Сам же этот не только «идеальный», но и «государственный» механизм в конечном итоге представляет собой власть финансового спекулятивного капитала: «“Корона” – это комитет от двенадцати до четырнадцати человек, управляющих независимым суверенным государством, известным как Лондон или “Сити”. Сити не является частью Англии, не подчиняется монарху и не находится под властью британского парламента… [Сити] управляется Лорд-Мэром… Здесь собраны вместе крупнейшие британские финансовые и коммерческие институты: процветающие банки, находящиеся под властью частного (контролируемого Ротшильдами) Банка Англии [23], Ллойд [24], Лондонская фондовая биржа и офисы большинства ведущих международных торговых концернов. Здесь же находится Fleet Street, сердце и основание газетного и издательского мира. Маленькая клика, которая “рулит” Сити, диктует, что делать, и британскому парламенту.
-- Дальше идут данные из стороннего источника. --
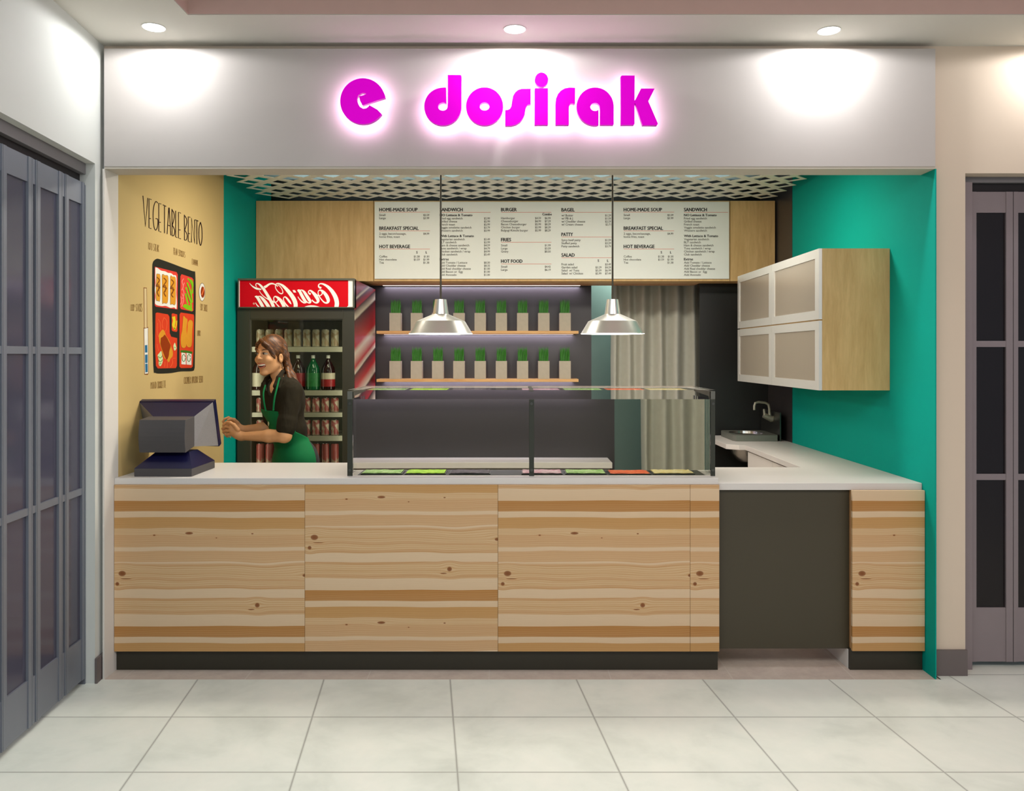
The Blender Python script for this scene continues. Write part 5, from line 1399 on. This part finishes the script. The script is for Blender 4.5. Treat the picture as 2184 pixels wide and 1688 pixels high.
# facial features -----------------------------------------------------------------
def ellm(c, r, axes, n=14):
    mb = MB(); vs = []; fs = []
    for j in range(n + 1):
        th = math.pi * j / n
        for i in range(2 * n):
            ph = math.pi * i / n; a = np.array([math.sin(th) * math.cos(ph) * r[0], math.sin(th) * math.sin(ph) * r[1], math.cos(th) * r[2]])
            vs.append(tuple(c + axes[0] * a[0] + axes[1] * a[1] + axes[2] * a[2]))
    for j in range(n):
        for i in range(2 * n): fs.append((j * 2 * n + i, j * 2 * n + (i + 1) % (2 * n), (j + 1) * 2 * n + (i + 1) % (2 * n), (j + 1) * 2 * n + i))
    return mb.add(vs, fs)
for s_ in (1, -1):
    e = ellm(hp(.0765, .032 * s_, .007), (.011, .014, .0065), AXH).build('eye', 'eye_white', wm, smooth=True)
    ellm(hp(.0835, .029 * s_ - .004, .007), (.006, .0062, .0058), AXH).build('iris', 'eye_dark', e, smooth=True)
    MB().tube([hp(.083, (.032 - .018) * s_, .008), hp(.092, (.032 - .008) * s_, .0135), hp(.089, (.032 + .006) * s_, .0135), hp(.076, (.032 + .019) * s_, .008)], [.001, .0026, .0028, .001], 8).build('eyelash', 'eye_dark', wm, smooth=True)
    MB().tube([hp(.0885, .014 * s_, .028), hp(.085, .026 * s_, .033), hp(.075, .040 * s_, .033), hp(.066, .050 * s_, .027)], [.0022, .0034, .0028, .001], 8).build('eyebrow', 'hair', wm, smooth=True)
ellm(hp(.072, 0.002, -.064), (.022, .030, .015), AXH).build('mouth_interior', 'mouth_dark', wm, smooth=True)
MB().tube([hp(.079, -.022, -.0575), hp(.092, -.010, -.060), hp(.095, .002, -.0605), hp(.092, .014, -.060), hp(.079, .026, -.0575)], .0048, 10).build('teeth', 'tooth', wm, smooth=True)
MB().tube([hp(.076, -.030, -.054), hp(.093, -.016, -.052), hp(.1005, .002, -.053), hp(.093, .020, -.052), hp(.076, .034, -.054)], [.001, .003, .0036, .003, .001], 10).build('upper_lip', 'lip', wm, smooth=True)
MB().tube([hp(.076, -.030, -.055), hp(.086, -.019, -.071), hp(.0925, .002, -.0775), hp(.086, .023, -.071), hp(.076, .034, -.055)], [.001, .0036, .0048, .0036, .001], 10).build('lower_lip', 'lip', wm, smooth=True)
MB().tube([hp(-.004, .082, -.052), hp(-.004, .086, -.066), hp(.003, .086, -.080), hp(-.004, .087, -.090), hp(-.011, .086, -.080), hp(-.004, .086, -.066)], .0024, 8).build('earring', 'silver_tie', wm, smooth=True)
ellm(waist + Fv * .121 - Lv * .03 + np.array([0, 0, .045]), (.003, .010, .016), AXT).build('apron_emblem', 'apron_print', bpy.data.objects['apron'], smooth=True)
pp = [(474, 919), (488, 921), (491, 934), (476, 927)]
MB().prism([wp(a, b, -.085) for a, b in pp], [wp(a + 2, b + 1, -.06) for a, b in pp]).build('held_paper', 'paper')
tag(bpy.data.objects['held_paper'], 'small folded cream paper gripped in the person\'s fists', 'paper')
# ================================================================== CAMERA, LIGHT
cam = bpy.data.cameras.new('Camera'); co = bpy.data.objects.new('Camera', cam); COL.objects.link(co)
co.location = (0, -CAMD, H); co.rotation_euler = (math.radians(90), 0, 0)
cam.sensor_fit = 'HORIZONTAL'; cam.sensor_width = 36; cam.lens = 36 * F / 2184
cam.shift_x = (1092 - CX) / 2184; cam.shift_y = -(844 - CY) / 2184
SC.camera = co
def light(kind, name, loc, energy, color=(1, 1, 1), target=None, **kw):
    l = bpy.data.lights.new(name, kind); l.energy = energy; l.color = color
    for k, v in kw.items(): setattr(l, k, v)
    o = bpy.data.objects.new(name, l); COL.objects.link(o); o.location = loc
    if target is not None:
        o.rotation_euler = (Vector(target) - Vector(loc)).to_track_quat('-Z', 'Y').to_euler()
    return o
w = bpy.data.worlds.new('World'); SC.world = w; w.use_nodes = True
bg = w.node_tree.nodes['Background']; bg.inputs[0].default_value = (0.80, 0.88, 1.0, 1); bg.inputs[1].default_value = 0.42
# pendants
for px in (940, 1306.5):
    x = WX(px, .5); z0 = WZ(712.5, .5)
    light('POINT', 'pendant_bulb_light', (x, .5, z0 - .03), 9, (1, .9, .76), shadow_soft_size=.03)
# leds
for z, yy_, x1 in ((led_y[0], 2.955, 1226), (led_y[1], 2.955, 1226), (ZF0, 2.955, 1240)):
    xa_, xb_ = WX(812, YS), WX(x1, YS)
    light('AREA', 'led_light', ((xa_ + xb_) / 2, yy_, z - .006), 6, (.84, .78, 1), target=((xa_ + xb_) / 2, yy_ + .03, z - 1), shape='RECTANGLE', size=xb_ - xa_, size_y=.02)
# sign downlights
for px, py, e in ((328, 58, 15), (1098, 62, 20), (1768, 65, 24), (2310, 66, 14)):
    d = (ZC - H) * F / (CY - py); x = (px - CX) * d / F; y = d - CAMD
    light('SPOT', 'downlight_beam', (x, y - .0, ZC - .03), e, (.97, .98, 1), target=(x, y + .03, 0), spot_size=math.radians(178), spot_blend=0.15, shadow_soft_size=.04)
# mall ceiling lights (behind the camera)
light('AREA', 'mall_light', (-.8, -3.4, 3.1), 92, (.84, .96, 1), target=(-.8, -3.0, 0), shape='RECTANGLE', size=2.5, size_y=1.5)
light('AREA', 'mall_light', (2.2, -3.2, 3.1), 55, (1, .86, .78), target=(2.2, -2.6, 0), shape='RECTANGLE', size=1.5, size_y=1.5)
# unseen fill lamps added behind the header to brighten the shop
light('AREA', 'shop_fill', (-.9, .9, 2.86), 34, (1, .93, .8), target=(-.9, 1.3, 0), shape='RECTANGLE', size=1.2, size_y=.3)
light('AREA', 'shop_fill', (1.0, .9, 2.86), 32, (1, .95, .86), target=(1.0, 1.3, 0), shape='RECTANGLE', size=1.2, size_y=.3)
light('AREA', 'attic_fill', (0, 2.72, 2.99), 5, (.85, .97, 1), target=(0, 2.73, 3.15), shape='RECTANGLE', size=3.8, size_y=.25)  # added upward lamp, hidden above the lattice to brighten the upper ceiling
for xx, tx in ((-1.995, -1.5), (-1.225, -1.7)):
    light('AREA', 'fridge_fill', (xx, 2.085, 1.2), 1.5, (1, .95, .84), target=(tx, 2.3, 1.2), shape='RECTANGLE', size=.02, size_y=1.4)  # strips added inside the door edges to brighten shelves and drinks
light('POINT', 'passage_fill', (1.1, 3.35, 2.6), 22, (.9, 1, .97), shadow_soft_size=.1)  # unseen lamp added to lift the passage wall and curtain
vs = SC.view_settings; vs.view_transform = 'Standard'; vs.look = 'None'; vs.gamma = 1.0; vs.exposure = 0.0; vs.use_curve_mapping = False
SC.cycles.use_denoising = True
SC.cycles.max_bounces = 12; SC.cycles.transparent_max_bounces = 16; SC.cycles.sample_clamp_indirect = 8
Теоретически Британией управляют премьер-министр и Кабинет приближенных советников [Тайный Совет – М.Д.]. Эти фронтмены готовы на многое, чтобы создавалось впечатление, что они правят балом, но на самом деле они всего лишь марионетки, за ниточки которых дергают теневые персонажи, управляющие из-за кулис. История наглядно показывает, что британское правительство является рабом “невидимой и неслышимой” силы, сосредоточенной в Сити, где задают мотив. “Видимые и слышимые” лидеры по команде танцуют под эту мелодию. У них нет власти. У них нет полномочий. Несмотря на видимость, они лишь пешки в игре, которую играет финансовая элита» [199].